Spring officially began Tuesday evening, and despite a warming trend in the Midwest along with generally moderate weather already occupying the South, cash prices rose at a large majority of points that day. Several Rockies points spiked by dollar-plus amounts in rebounding from big plunges Monday, while most of the small losses were concentrated in Appalachia and at Northeast citygates.

Most of the market realized gains ranging from 2-3 cents to a little more than half a dollar, with a few flat points thrown into the mix. The outperforming Rockies market rose anywhere from nearly 75 cents to a little shy of $1.40. An NGPL-Amarillo Line drop of a little more than 15 cents outpaced Dominion and Northeast losses that peak at less than a dime.

It was rather hard to rationalize the Rockies strength, since the pre-existing constraints of a SoCalGas OFO (extended through at least Wednesday) and a major reduction of El Paso’s North Mainline capacity this week were augmented by a cut of injection capacity at Questar’s Clay Basin storage facility (see Transportation Notes). However, one source suggested that western heating load may be greater than previously expected. The Phoenix-area high, which was reaching the low 90s only a few days ago, was predicted to cool to only 79 Wednesday, with a low of 57.

The suggestion had some support from The Weather Channel, which said most temperatures in the West will be around normal for the start of spring, with highs “expected to range from the 30s in the northern Rockies to the 80s in southwest Arizona and far southeast New Mexico. Most of the Pacific Northwest will top out in the 40s and 50s.”

Also, there might have been some feeling that Monday’s trading, in which some Rockies points plunged below $3 at their low ends, may have been an overreaction to fundamentals weakness.

Despite SoCalGas keeping its OFO in place, the Southern California border average rose more than 35 points.
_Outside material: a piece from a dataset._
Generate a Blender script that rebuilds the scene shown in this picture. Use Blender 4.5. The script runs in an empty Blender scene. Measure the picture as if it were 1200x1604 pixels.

Northeast points saw small losses even as chilly conditions in the region persist longer than expected. A marketer said he still felt Northeast prices were relatively strong in comparison to where seasonal cash basis usually is, thanks to the stubbornness of the current cold spell. He noted that New England citygates still hold about a dollar premium to Henry Hub, but thinks that will shrink to 70 cents or less soon. He said he expects larger losses than Tuesday’s going forward this week as the weather forecast “flip-flops.” Northeast temperatures were about 10 below normal Tuesday, but should get to 10 or so above normal by Thursday, which would represent about a 20-degree swing, he said.

Although the marketer said prices moved slightly lower in late trading, a Midcontinent producer said his numbers got a little extra late boost from rising futures Tuesday. Although Tuesday’s cash market had a negative influence from a 7.7-cent screen drop Monday, it will get minor support Wednesday after the April contract made a 6.3-cent rebound Tuesday.

The producer said he sold NGPL-TexOk in the low $6.20s Monday, but averaged just shy of $6.30 Tuesday.

Analyst Ron Denhardt of Strategic Energy & Economic Research expects the Energy Information Administration to report the first injection of the not-quite-there-yet traditional storage resupply season Thursday. He looks for a build of 13 Bcf to have occurred in the week ending March 16.